- **DIRECTIONS**: Check each line of the material below for the string "picture", then report how many lines have it, and nothing else.

- **DATA**:
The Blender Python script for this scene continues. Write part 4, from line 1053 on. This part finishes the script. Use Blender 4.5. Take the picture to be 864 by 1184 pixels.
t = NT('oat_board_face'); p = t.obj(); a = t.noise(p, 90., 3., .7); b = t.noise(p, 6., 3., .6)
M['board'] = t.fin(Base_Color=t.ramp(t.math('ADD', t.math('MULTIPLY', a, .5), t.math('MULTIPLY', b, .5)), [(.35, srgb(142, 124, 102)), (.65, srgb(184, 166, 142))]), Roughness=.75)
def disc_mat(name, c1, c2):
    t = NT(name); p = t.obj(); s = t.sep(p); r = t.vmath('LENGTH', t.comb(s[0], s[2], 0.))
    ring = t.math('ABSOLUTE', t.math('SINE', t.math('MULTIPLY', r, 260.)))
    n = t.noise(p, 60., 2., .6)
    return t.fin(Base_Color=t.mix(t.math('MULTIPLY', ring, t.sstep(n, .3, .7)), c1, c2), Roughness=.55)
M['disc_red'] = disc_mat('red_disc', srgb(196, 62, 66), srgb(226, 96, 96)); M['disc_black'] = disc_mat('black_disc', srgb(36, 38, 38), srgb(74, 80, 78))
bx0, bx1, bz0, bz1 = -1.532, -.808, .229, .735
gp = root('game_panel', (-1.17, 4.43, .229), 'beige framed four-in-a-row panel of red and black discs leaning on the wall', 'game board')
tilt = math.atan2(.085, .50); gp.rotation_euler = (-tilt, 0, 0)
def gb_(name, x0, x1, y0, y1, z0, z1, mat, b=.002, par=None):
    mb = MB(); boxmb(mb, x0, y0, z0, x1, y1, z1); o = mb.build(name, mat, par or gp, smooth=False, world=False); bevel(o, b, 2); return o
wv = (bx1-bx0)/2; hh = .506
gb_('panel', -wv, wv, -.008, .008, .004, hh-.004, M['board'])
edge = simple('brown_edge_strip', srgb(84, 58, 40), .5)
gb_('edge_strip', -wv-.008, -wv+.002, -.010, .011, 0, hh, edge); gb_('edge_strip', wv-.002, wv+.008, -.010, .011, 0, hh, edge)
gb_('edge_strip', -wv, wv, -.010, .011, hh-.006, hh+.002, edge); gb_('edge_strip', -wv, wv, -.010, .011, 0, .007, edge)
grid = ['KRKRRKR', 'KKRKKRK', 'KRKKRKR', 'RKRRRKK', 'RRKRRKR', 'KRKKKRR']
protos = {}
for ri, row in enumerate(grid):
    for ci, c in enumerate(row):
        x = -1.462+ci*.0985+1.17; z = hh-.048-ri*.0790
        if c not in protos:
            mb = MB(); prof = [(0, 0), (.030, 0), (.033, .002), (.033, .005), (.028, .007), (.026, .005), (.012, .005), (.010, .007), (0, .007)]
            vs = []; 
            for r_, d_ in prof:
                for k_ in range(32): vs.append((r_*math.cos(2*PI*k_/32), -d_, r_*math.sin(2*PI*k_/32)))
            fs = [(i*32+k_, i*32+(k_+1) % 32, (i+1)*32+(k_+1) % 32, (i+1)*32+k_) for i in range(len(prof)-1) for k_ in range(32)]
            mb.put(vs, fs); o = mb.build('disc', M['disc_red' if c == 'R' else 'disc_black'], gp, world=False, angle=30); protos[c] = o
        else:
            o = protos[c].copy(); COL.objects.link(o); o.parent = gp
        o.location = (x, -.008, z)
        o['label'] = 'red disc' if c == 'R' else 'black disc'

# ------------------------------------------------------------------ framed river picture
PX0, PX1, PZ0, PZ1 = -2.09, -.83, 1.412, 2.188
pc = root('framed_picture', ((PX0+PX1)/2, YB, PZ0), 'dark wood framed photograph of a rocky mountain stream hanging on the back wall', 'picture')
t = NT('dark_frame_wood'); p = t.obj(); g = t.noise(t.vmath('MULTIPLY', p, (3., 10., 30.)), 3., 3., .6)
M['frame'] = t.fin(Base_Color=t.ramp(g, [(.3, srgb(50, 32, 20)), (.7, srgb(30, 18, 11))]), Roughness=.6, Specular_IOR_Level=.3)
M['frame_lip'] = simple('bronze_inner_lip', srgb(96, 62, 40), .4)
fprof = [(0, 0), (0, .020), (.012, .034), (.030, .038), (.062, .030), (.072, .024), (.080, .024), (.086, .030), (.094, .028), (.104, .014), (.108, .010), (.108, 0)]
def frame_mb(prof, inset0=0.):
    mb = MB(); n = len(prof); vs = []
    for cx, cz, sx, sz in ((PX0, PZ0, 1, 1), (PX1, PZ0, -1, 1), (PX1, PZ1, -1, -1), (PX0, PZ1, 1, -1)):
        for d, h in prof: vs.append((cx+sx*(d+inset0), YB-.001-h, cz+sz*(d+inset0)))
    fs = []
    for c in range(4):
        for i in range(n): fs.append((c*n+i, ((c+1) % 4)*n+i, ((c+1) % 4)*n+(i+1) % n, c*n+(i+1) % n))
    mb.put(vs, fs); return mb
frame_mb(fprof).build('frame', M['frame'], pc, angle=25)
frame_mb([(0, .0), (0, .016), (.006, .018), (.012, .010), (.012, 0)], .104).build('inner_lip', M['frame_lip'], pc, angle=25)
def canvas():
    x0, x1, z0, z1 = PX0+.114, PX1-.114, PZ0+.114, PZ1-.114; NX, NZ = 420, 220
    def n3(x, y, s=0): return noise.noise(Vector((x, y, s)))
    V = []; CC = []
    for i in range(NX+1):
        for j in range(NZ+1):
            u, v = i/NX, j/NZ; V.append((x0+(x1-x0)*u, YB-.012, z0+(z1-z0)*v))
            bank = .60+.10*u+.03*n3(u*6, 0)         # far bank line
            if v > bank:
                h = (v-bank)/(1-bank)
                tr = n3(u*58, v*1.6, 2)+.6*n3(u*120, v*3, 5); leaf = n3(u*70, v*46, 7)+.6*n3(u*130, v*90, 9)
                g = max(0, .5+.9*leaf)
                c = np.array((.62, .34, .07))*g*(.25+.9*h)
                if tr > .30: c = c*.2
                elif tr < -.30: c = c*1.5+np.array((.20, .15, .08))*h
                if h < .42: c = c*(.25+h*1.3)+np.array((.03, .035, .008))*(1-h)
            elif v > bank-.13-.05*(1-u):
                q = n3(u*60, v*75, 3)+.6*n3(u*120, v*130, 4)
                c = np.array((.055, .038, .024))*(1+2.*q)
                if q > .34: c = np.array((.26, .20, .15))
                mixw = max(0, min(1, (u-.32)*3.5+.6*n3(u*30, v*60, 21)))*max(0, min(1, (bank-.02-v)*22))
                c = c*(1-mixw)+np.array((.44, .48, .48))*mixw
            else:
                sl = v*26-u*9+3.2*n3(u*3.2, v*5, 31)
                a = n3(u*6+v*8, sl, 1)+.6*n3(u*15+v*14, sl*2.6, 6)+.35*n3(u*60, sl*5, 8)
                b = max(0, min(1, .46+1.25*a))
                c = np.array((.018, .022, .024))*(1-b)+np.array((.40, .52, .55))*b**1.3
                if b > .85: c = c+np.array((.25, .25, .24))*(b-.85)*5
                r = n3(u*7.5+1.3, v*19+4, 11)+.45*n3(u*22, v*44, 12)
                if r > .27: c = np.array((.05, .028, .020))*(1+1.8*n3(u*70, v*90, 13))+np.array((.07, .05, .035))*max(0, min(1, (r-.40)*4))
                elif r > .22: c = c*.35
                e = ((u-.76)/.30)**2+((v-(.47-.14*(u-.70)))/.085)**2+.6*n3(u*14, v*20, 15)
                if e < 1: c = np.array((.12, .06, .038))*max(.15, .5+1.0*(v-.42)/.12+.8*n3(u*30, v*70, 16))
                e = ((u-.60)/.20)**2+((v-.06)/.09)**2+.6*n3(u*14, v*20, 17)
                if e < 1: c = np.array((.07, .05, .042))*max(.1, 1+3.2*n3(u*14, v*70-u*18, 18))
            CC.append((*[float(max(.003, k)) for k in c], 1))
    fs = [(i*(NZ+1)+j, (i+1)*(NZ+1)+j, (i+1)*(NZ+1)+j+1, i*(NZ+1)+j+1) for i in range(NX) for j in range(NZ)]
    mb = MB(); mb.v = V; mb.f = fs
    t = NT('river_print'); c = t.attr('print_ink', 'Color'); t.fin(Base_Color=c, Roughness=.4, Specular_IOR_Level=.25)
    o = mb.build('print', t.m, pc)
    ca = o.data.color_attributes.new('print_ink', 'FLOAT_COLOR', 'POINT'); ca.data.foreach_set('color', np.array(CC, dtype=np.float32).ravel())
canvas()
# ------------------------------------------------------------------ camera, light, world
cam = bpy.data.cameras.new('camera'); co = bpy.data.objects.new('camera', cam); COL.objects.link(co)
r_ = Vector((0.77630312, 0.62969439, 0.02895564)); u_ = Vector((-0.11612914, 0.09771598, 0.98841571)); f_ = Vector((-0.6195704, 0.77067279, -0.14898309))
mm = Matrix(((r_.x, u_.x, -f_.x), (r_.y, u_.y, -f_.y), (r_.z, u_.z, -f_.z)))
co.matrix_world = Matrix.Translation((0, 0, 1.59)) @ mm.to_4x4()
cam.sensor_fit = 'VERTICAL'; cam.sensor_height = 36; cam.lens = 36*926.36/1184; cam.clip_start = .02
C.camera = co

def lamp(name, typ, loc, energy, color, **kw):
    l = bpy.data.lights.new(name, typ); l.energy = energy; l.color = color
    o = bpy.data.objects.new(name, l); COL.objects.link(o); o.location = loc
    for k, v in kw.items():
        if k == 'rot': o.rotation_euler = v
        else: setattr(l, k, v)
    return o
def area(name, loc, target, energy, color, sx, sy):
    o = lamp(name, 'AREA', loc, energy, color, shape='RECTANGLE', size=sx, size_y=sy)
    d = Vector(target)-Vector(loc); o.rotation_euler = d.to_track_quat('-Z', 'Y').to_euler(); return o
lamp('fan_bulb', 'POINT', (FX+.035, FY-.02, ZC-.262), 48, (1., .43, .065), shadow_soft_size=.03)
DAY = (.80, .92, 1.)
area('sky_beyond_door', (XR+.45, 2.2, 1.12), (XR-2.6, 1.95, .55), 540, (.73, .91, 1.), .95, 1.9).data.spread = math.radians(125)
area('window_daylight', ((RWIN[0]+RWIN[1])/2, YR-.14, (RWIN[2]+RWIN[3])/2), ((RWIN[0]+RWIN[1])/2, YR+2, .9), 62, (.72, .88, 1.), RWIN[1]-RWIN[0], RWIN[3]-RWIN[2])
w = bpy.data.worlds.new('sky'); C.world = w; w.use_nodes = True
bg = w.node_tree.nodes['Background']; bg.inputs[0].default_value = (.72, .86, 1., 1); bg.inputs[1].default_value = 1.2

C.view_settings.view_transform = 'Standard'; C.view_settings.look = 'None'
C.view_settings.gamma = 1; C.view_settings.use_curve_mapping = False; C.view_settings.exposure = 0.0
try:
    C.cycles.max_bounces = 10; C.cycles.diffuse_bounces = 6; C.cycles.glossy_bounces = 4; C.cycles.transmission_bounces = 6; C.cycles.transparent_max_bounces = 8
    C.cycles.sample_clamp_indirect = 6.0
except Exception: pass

- **OUTPUT FOR THIS EXERCISE**: 3